> WORK TO DO:
Transcribe the full listing below exactly.

> RAW DATA:
—————

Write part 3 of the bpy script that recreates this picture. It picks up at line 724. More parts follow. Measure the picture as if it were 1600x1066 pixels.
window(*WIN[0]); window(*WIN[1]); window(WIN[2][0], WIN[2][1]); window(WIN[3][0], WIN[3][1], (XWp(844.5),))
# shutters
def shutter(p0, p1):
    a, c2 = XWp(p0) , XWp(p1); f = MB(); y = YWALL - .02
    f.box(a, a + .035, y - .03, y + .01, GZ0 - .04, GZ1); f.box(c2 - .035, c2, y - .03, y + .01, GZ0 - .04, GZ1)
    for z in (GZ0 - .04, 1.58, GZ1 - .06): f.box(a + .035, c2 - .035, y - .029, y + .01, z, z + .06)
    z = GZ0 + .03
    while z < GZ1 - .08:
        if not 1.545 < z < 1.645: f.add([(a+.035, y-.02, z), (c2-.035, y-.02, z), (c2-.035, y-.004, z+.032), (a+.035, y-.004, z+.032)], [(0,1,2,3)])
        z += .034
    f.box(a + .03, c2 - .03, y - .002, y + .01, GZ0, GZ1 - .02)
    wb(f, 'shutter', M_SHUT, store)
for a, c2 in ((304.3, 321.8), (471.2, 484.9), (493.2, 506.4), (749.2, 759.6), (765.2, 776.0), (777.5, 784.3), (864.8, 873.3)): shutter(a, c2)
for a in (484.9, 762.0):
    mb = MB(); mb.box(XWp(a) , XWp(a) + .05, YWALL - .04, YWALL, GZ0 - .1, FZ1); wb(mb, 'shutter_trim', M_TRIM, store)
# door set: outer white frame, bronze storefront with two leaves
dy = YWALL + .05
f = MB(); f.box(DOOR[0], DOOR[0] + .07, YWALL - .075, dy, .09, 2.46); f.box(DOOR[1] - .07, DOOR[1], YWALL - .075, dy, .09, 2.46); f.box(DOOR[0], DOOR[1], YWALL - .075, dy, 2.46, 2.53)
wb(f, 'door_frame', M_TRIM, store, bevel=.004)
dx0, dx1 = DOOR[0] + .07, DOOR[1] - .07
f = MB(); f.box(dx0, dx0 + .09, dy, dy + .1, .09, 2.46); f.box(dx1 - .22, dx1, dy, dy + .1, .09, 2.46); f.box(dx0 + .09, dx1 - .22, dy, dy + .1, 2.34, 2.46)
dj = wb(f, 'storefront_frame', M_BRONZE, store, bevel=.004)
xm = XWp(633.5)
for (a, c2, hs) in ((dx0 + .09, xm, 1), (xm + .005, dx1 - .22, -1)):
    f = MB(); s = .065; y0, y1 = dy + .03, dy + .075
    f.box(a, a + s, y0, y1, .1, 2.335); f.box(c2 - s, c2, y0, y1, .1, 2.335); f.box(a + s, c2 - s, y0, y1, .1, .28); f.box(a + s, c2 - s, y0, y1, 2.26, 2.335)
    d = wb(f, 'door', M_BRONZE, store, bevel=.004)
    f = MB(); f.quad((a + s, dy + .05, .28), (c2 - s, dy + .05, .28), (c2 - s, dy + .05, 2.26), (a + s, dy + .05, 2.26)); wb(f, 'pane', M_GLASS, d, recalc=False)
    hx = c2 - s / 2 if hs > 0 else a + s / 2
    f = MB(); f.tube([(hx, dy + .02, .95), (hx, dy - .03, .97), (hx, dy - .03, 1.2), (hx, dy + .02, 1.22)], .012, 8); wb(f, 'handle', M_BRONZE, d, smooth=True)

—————

> SOLUTION TO THIS TASK:
Write part 3 of the bpy script that recreates this picture. It picks up at line 724. More parts follow. Measure the picture as if it were 1600x1066 pixels.
window(*WIN[0]); window(*WIN[1]); window(WIN[2][0], WIN[2][1]); window(WIN[3][0], WIN[3][1], (XWp(844.5),))
# shutters
def shutter(p0, p1):
    a, c2 = XWp(p0) , XWp(p1); f = MB(); y = YWALL - .02
    f.box(a, a + .035, y - .03, y + .01, GZ0 - .04, GZ1); f.box(c2 - .035, c2, y - .03, y + .01, GZ0 - .04, GZ1)
    for z in (GZ0 - .04, 1.58, GZ1 - .06): f.box(a + .035, c2 - .035, y - .029, y + .01, z, z + .06)
    z = GZ0 + .03
    while z < GZ1 - .08:
        if not 1.545 < z < 1.645: f.add([(a+.035, y-.02, z), (c2-.035, y-.02, z), (c2-.035, y-.004, z+.032), (a+.035, y-.004, z+.032)], [(0,1,2,3)])
        z += .034
    f.box(a + .03, c2 - .03, y - .002, y + .01, GZ0, GZ1 - .02)
    wb(f, 'shutter', M_SHUT, store)
for a, c2 in ((304.3, 321.8), (471.2, 484.9), (493.2, 506.4), (749.2, 759.6), (765.2, 776.0), (777.5, 784.3), (864.8, 873.3)): shutter(a, c2)
for a in (484.9, 762.0):
    mb = MB(); mb.box(XWp(a) , XWp(a) + .05, YWALL - .04, YWALL, GZ0 - .1, FZ1); wb(mb, 'shutter_trim', M_TRIM, store)
# door set: outer white frame, bronze storefront with two leaves
dy = YWALL + .05
f = MB(); f.box(DOOR[0], DOOR[0] + .07, YWALL - .075, dy, .09, 2.46); f.box(DOOR[1] - .07, DOOR[1], YWALL - .075, dy, .09, 2.46); f.box(DOOR[0], DOOR[1], YWALL - .075, dy, 2.46, 2.53)
wb(f, 'door_frame', M_TRIM, store, bevel=.004)
dx0, dx1 = DOOR[0] + .07, DOOR[1] - .07
f = MB(); f.box(dx0, dx0 + .09, dy, dy + .1, .09, 2.46); f.box(dx1 - .22, dx1, dy, dy + .1, .09, 2.46); f.box(dx0 + .09, dx1 - .22, dy, dy + .1, 2.34, 2.46)
dj = wb(f, 'storefront_frame', M_BRONZE, store, bevel=.004)
xm = XWp(633.5)
for (a, c2, hs) in ((dx0 + .09, xm, 1), (xm + .005, dx1 - .22, -1)):
    f = MB(); s = .065; y0, y1 = dy + .03, dy + .075
    f.box(a, a + s, y0, y1, .1, 2.335); f.box(c2 - s, c2, y0, y1, .1, 2.335); f.box(a + s, c2 - s, y0, y1, .1, .28); f.box(a + s, c2 - s, y0, y1, 2.26, 2.335)
    d = wb(f, 'door', M_BRONZE, store, bevel=.004)
    f = MB(); f.quad((a + s, dy + .05, .28), (c2 - s, dy + .05, .28), (c2 - s, dy + .05, 2.26), (a + s, dy + .05, 2.26)); wb(f, 'pane', M_GLASS, d, recalc=False)
    hx = c2 - s / 2 if hs > 0 else a + s / 2
    f = MB(); f.tube([(hx, dy + .02, .95), (hx, dy - .03, .97), (hx, dy - .03, 1.2), (hx, dy + .02, 1.22)], .012, 8); wb(f, 'handle', M_BRONZE, d, smooth=True)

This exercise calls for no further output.